Another important thing is to be aware that our mission is a common mission; it is not my parcel of land, but our farm. That’s why it’s important to be interested in, to know, to savor, to participate in what my sister does because what she does is my interest too. Thus we will be able to help each other, to see as a contribution, as a collaboration any comments from a sister about what I am doing and how I am doing it, and we will not see it as a criticism. My affairs are not mine, but ours.
In my work with JRS I would highlight the value of universality, of unity in diversity, of the sense of family among peers. The desire of JRS is to bring quality education to refugees through the training of teachers in refugee camps and to accompany them in their reality through pastoral care (Thailand). In Myanmar, we train young people who want to be teachers and who, at the end of the process, work in parochial schools in remote areas. Rosemary Wan is in charge of the training of these young people and I am now the coordinator of the accompaniment program in the camps of the displaced.
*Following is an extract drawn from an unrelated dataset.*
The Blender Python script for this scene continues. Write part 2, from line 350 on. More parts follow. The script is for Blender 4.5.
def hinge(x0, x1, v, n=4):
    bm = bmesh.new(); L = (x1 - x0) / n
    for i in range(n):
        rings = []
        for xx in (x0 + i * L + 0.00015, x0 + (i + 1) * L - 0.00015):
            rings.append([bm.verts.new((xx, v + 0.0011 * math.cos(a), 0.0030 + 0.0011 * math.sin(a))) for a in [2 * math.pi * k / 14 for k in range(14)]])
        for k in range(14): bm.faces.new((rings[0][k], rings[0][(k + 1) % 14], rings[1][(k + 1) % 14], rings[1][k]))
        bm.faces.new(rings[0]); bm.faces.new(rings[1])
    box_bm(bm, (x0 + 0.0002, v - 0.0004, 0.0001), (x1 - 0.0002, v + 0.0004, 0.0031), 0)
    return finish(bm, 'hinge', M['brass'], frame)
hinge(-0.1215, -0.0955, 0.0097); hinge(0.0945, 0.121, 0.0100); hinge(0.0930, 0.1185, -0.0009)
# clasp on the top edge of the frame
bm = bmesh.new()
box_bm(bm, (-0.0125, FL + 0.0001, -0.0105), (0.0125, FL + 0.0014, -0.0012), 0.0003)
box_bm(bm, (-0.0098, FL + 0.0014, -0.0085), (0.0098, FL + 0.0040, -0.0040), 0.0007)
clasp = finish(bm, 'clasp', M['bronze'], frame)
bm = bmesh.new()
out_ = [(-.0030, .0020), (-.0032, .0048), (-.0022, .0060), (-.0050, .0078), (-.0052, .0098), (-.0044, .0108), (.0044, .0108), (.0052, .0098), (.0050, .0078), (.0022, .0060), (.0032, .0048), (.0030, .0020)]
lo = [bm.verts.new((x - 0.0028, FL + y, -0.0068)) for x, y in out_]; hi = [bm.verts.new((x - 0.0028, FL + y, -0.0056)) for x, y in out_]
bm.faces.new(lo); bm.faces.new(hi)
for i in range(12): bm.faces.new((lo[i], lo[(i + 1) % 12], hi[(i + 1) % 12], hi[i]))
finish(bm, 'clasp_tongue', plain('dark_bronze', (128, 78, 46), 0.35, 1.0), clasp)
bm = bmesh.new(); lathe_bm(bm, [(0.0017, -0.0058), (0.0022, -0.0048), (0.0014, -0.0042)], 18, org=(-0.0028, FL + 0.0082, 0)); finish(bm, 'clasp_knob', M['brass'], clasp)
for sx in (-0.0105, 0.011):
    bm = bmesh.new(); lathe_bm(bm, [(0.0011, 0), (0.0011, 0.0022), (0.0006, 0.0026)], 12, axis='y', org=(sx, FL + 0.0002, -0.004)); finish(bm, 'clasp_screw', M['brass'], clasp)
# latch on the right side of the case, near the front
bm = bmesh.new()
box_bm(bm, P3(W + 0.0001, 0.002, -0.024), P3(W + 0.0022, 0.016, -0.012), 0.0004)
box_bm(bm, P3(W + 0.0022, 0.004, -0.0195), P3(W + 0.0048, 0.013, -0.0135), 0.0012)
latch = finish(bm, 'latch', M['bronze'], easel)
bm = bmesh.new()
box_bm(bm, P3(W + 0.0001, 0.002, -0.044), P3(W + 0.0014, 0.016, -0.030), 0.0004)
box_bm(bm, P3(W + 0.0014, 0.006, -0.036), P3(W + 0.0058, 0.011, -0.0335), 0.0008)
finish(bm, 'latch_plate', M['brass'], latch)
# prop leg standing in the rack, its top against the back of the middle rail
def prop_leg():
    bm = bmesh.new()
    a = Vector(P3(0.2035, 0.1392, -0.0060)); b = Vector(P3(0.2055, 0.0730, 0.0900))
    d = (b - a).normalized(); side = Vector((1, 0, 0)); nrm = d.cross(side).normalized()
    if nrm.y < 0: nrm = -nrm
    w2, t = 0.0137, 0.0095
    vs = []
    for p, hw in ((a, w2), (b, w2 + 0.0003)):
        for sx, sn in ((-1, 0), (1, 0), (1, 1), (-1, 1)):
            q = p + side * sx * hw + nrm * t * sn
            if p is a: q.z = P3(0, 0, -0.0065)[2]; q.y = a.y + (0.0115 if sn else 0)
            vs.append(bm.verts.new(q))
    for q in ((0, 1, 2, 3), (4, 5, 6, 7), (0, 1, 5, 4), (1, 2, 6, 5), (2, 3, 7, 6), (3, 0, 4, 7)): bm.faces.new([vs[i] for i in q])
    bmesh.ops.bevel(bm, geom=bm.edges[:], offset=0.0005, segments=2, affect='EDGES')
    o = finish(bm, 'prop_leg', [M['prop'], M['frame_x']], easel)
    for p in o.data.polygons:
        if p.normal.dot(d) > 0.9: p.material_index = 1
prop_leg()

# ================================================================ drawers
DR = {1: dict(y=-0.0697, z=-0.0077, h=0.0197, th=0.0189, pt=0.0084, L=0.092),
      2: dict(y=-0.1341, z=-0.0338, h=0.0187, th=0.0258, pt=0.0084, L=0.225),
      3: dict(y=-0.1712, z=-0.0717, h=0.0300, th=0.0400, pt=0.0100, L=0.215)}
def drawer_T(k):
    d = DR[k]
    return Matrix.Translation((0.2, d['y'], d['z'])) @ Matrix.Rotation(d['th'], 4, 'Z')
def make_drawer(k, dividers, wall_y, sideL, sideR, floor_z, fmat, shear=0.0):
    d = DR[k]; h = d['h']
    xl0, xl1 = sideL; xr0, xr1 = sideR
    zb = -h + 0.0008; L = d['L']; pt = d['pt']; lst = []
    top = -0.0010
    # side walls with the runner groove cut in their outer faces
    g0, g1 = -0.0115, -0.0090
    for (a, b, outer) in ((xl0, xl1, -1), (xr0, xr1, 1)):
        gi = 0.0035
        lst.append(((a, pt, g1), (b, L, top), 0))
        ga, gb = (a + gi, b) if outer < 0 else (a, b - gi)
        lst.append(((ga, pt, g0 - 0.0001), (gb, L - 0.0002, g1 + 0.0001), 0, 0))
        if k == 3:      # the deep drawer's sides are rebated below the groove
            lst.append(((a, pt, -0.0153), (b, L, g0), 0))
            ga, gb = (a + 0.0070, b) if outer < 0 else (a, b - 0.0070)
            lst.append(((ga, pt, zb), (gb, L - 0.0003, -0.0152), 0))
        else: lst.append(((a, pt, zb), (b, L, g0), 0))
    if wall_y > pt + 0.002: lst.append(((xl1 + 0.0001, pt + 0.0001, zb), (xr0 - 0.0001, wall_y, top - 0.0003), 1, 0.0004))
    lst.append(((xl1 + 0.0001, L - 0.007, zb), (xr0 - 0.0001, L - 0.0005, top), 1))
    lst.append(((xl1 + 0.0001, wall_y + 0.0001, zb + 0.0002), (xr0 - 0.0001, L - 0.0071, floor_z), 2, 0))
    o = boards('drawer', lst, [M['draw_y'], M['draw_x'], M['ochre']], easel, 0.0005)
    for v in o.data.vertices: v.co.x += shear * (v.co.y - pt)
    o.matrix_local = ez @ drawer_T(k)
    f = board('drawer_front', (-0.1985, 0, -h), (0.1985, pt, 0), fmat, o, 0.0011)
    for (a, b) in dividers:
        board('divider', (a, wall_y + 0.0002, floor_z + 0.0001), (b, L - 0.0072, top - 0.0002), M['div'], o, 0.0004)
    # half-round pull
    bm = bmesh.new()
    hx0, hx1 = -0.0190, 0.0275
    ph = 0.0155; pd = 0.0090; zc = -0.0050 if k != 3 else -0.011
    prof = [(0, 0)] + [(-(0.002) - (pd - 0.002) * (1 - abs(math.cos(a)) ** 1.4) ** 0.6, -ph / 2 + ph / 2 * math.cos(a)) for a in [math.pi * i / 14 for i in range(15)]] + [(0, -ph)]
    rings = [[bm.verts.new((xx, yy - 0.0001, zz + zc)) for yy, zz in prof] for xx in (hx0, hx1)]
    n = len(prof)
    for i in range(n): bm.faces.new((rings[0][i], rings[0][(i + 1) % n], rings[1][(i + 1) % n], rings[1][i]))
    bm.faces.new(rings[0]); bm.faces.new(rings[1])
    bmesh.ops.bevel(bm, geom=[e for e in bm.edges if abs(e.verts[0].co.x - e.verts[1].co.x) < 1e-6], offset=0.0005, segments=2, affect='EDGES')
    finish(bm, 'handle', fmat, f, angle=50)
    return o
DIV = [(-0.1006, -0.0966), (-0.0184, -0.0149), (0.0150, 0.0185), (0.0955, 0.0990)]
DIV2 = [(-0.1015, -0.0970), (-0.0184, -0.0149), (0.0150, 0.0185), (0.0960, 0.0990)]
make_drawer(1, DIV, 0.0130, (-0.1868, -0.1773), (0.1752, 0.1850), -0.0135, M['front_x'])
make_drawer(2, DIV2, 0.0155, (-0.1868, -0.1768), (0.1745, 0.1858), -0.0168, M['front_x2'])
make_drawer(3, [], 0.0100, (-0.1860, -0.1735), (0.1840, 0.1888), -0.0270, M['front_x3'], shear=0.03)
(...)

Myanmar is one of the poorest countries in Asia. With a population of 53.26 million people, with more than 100 ethnic groups. Since 1948 many armed conflicts have taken place, sometimes very intense. Our presence is in the northern region of the country, near the border with China, in Kachin State, and we live in Myitkyina, which is the capital. There are many IDP [internally displaced persons] camps. Myanmar is a multi-religious society where there are Buddhists, Christians, Muslims, popular religion and Catholics (who are the minority). The region is divided into areas controlled by the military and areas controlled by armed groups. Access to these areas is highly controlled and limits the presence of foreigners in them.